■ YOUR GOAL ■
Across the entries, how many lines have the string "picture" in them? Reply with only a number.

---- SOURCE RECORDS

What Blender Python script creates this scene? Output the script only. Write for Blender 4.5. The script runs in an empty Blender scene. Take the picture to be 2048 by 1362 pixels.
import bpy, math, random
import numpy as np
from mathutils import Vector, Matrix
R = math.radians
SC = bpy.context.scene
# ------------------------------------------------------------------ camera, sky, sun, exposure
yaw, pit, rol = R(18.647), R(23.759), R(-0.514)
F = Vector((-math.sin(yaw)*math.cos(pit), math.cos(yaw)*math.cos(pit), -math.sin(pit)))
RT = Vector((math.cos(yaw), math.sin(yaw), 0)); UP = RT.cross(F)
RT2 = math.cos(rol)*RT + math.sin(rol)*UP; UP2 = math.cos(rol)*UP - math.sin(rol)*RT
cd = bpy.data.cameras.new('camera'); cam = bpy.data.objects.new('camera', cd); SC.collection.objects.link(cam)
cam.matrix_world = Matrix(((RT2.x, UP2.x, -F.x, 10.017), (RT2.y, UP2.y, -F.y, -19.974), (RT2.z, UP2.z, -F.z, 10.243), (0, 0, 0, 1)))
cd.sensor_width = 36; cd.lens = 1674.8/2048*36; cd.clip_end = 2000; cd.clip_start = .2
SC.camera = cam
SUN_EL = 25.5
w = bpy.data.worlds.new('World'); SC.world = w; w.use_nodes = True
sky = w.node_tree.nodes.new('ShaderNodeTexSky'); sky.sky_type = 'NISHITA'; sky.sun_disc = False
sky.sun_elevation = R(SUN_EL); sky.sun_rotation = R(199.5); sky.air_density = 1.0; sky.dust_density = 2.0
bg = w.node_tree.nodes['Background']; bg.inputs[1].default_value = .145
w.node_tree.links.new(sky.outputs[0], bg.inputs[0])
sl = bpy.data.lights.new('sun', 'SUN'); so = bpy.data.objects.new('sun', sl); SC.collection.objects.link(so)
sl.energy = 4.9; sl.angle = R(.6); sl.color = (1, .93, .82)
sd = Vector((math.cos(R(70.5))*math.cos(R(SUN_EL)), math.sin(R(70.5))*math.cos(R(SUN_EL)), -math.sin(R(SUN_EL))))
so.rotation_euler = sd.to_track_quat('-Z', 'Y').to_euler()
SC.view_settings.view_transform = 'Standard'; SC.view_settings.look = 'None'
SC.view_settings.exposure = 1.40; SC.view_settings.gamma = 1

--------
---- SOURCE RECORDS

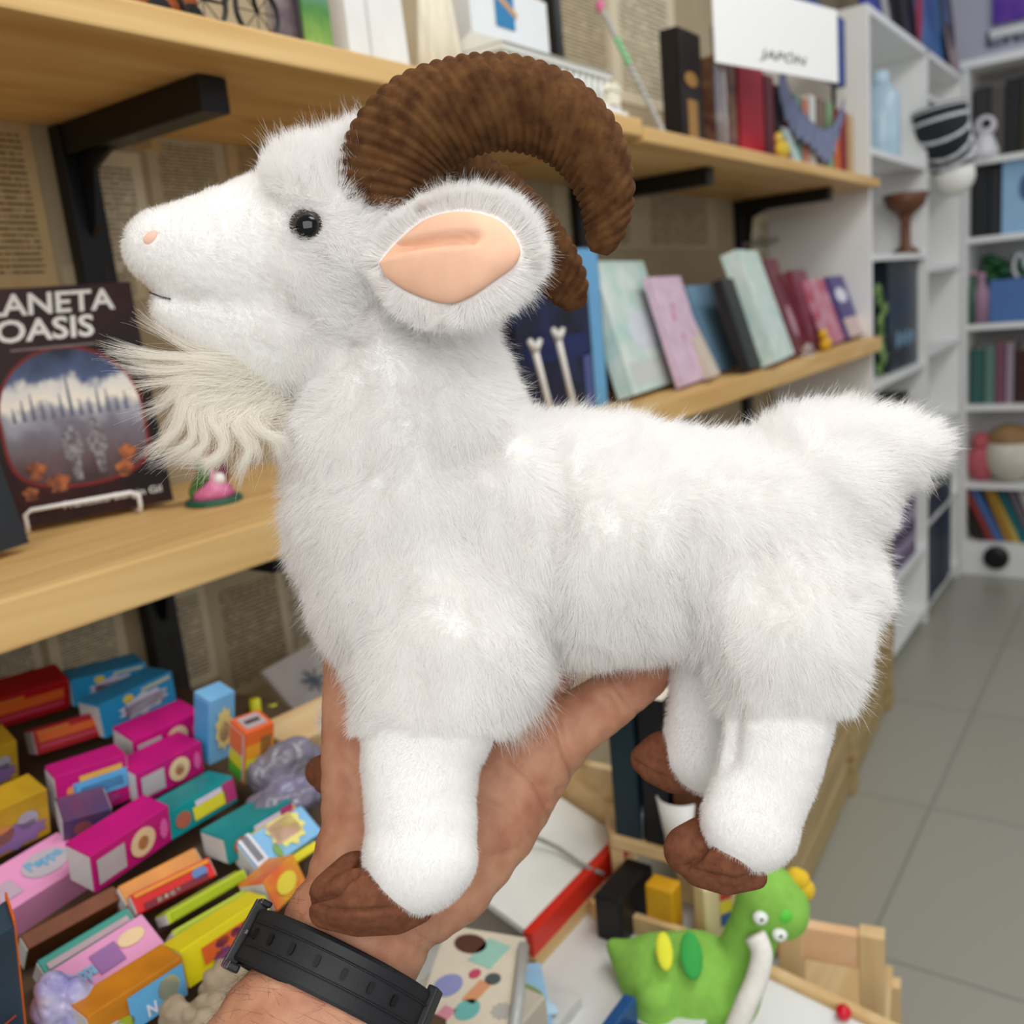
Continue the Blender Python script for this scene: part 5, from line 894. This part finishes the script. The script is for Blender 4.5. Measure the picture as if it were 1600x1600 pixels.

--------
---- SOURCE RECORDS

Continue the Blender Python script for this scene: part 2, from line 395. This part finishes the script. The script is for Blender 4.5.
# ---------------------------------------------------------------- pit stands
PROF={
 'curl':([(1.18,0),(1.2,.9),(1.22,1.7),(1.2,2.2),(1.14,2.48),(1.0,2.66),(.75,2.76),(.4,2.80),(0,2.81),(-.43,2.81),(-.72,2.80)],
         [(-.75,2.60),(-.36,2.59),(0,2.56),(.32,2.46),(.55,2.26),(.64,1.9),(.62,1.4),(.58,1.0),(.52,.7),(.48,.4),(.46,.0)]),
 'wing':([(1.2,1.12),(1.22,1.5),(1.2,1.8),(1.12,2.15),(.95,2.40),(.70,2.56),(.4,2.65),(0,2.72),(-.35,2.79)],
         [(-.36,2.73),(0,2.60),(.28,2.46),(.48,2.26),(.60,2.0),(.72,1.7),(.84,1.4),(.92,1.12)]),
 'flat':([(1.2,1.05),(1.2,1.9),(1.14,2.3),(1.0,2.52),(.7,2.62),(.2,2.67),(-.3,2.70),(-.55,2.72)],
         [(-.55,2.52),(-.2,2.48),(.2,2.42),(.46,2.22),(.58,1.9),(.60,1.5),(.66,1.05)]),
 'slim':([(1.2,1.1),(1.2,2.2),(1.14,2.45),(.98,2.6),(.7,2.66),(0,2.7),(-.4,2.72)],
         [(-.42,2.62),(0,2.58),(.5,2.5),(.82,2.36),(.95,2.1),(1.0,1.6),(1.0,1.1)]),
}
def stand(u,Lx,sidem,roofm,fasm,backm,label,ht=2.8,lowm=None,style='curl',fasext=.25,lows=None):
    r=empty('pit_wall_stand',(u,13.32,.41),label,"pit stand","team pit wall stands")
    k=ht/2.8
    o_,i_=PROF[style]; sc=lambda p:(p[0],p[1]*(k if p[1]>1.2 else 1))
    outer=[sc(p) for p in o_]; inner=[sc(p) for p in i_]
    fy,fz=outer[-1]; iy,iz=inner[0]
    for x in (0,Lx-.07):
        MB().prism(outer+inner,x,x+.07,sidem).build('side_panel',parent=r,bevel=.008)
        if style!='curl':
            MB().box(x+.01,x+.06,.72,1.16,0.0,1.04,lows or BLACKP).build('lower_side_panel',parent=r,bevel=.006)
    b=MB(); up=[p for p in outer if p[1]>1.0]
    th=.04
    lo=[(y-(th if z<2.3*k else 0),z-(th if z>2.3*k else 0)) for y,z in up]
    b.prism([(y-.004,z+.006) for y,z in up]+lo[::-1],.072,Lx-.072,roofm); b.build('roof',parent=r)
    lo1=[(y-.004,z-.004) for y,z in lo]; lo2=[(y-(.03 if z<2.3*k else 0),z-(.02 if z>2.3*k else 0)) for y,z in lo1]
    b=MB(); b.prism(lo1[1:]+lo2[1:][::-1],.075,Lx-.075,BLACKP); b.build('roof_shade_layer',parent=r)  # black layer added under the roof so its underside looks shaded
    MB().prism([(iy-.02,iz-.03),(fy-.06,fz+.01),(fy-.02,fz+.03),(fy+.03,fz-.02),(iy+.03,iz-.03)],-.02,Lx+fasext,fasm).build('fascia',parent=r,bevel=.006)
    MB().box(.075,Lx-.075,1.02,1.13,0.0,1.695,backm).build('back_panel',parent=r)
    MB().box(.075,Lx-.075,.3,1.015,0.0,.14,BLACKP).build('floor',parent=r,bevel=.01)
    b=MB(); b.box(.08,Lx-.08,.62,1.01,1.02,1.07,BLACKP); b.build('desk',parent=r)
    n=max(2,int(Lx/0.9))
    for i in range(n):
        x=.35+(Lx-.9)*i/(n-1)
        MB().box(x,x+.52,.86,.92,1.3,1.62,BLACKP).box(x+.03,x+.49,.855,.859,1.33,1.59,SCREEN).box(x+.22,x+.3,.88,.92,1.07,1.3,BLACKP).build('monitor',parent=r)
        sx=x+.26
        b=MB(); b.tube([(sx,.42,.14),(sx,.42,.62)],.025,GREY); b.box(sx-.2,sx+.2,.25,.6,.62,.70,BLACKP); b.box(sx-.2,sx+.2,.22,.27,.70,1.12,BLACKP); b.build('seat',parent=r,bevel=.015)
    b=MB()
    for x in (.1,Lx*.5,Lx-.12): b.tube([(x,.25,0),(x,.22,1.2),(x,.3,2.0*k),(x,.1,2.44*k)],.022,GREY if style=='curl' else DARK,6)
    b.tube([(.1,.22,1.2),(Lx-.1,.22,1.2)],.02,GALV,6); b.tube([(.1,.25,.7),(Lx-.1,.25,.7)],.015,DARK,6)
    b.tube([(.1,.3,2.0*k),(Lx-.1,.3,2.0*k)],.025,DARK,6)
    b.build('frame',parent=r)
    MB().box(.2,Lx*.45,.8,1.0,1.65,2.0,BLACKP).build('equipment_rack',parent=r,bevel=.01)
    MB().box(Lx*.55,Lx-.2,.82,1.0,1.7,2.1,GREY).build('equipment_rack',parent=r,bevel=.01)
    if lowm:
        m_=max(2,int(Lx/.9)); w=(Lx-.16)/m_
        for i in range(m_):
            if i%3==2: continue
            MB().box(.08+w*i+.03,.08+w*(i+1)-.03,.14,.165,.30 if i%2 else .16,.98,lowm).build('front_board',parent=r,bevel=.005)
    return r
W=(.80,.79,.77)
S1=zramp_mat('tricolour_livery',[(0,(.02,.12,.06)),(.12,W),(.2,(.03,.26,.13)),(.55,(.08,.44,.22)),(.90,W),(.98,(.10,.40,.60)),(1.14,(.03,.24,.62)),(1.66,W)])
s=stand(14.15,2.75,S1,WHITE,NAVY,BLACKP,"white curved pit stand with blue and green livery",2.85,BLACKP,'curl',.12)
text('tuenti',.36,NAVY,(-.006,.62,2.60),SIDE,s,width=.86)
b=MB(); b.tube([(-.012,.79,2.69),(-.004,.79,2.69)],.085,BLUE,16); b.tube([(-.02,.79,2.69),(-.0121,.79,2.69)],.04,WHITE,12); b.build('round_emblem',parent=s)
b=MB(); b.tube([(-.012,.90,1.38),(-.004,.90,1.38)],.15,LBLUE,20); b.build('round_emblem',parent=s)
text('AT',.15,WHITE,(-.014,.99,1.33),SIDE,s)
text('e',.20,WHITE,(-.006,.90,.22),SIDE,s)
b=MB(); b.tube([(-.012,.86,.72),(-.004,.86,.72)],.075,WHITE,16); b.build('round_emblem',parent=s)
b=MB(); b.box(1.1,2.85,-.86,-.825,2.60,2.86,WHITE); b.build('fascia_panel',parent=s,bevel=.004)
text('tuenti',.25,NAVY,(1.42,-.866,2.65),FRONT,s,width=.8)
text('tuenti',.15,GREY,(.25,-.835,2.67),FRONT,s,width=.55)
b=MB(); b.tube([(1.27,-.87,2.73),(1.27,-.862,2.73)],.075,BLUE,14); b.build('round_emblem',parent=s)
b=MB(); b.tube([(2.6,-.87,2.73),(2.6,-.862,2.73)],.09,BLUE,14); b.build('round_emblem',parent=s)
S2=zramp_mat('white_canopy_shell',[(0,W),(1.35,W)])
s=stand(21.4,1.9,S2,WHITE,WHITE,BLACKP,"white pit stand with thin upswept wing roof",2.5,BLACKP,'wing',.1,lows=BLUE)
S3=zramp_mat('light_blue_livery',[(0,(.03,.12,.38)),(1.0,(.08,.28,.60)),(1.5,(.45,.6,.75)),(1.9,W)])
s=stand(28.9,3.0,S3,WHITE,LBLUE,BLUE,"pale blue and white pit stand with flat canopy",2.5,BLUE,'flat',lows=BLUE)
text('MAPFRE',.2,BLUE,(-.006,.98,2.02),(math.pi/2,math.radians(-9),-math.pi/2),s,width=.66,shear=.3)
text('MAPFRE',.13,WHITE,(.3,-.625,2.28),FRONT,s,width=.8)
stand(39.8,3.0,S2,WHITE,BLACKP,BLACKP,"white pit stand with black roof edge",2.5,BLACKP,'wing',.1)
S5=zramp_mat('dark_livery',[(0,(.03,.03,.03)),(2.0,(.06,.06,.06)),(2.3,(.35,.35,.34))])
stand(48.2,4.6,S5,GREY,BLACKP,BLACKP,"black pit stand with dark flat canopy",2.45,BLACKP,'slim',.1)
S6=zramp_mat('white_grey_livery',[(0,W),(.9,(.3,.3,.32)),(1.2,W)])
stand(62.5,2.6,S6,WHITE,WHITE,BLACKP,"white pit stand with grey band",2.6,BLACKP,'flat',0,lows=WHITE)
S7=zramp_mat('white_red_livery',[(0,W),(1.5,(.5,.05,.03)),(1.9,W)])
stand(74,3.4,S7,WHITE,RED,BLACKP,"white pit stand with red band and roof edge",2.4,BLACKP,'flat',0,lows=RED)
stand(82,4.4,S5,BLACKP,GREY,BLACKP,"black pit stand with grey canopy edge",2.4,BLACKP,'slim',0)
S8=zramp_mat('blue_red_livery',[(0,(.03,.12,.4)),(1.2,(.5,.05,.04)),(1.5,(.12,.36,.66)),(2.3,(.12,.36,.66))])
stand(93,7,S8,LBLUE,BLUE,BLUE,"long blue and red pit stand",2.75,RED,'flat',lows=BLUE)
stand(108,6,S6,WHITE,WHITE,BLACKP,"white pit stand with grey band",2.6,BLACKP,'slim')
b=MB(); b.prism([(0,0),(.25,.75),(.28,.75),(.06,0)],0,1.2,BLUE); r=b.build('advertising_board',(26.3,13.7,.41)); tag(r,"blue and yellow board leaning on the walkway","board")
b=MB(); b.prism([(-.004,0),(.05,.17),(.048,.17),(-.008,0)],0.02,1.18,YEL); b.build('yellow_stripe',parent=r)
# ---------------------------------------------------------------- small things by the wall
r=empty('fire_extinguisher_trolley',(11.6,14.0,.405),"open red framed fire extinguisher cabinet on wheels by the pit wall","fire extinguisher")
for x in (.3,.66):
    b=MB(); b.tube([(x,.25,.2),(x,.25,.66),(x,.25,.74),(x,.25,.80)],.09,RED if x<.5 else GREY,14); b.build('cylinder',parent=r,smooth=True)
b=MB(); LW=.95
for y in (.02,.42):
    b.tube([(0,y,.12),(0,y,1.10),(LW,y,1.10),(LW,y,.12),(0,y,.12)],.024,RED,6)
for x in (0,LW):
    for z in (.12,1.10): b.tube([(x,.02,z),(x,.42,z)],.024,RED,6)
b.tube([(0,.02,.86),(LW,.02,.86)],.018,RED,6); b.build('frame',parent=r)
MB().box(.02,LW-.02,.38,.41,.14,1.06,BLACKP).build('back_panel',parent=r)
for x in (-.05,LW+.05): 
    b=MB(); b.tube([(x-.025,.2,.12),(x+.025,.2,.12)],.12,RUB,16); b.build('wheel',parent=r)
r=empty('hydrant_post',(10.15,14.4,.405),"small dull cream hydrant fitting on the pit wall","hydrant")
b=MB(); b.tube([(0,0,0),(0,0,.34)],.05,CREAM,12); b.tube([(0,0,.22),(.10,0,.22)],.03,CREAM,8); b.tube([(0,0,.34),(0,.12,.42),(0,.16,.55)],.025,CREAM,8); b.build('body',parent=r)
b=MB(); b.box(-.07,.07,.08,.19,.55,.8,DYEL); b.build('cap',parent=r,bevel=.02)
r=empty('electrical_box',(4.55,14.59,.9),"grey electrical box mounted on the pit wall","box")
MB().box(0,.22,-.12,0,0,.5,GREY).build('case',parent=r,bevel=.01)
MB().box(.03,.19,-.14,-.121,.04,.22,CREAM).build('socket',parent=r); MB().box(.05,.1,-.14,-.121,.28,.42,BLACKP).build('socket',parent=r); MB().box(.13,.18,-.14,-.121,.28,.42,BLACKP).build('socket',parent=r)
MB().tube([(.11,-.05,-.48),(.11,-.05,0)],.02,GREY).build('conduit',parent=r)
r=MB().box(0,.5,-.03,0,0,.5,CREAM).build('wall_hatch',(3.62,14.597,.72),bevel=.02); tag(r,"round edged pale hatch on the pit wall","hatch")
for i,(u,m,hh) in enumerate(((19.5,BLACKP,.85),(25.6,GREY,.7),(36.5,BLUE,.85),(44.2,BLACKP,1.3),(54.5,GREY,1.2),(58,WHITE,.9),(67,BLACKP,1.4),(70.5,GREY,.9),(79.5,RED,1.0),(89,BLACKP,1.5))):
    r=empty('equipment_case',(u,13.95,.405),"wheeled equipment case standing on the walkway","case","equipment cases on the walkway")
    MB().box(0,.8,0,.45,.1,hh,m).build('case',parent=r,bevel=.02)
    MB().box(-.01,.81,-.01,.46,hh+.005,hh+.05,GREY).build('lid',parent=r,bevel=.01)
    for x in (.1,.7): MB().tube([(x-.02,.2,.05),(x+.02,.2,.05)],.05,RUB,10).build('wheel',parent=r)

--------

■ TASK OUTPUT ■
2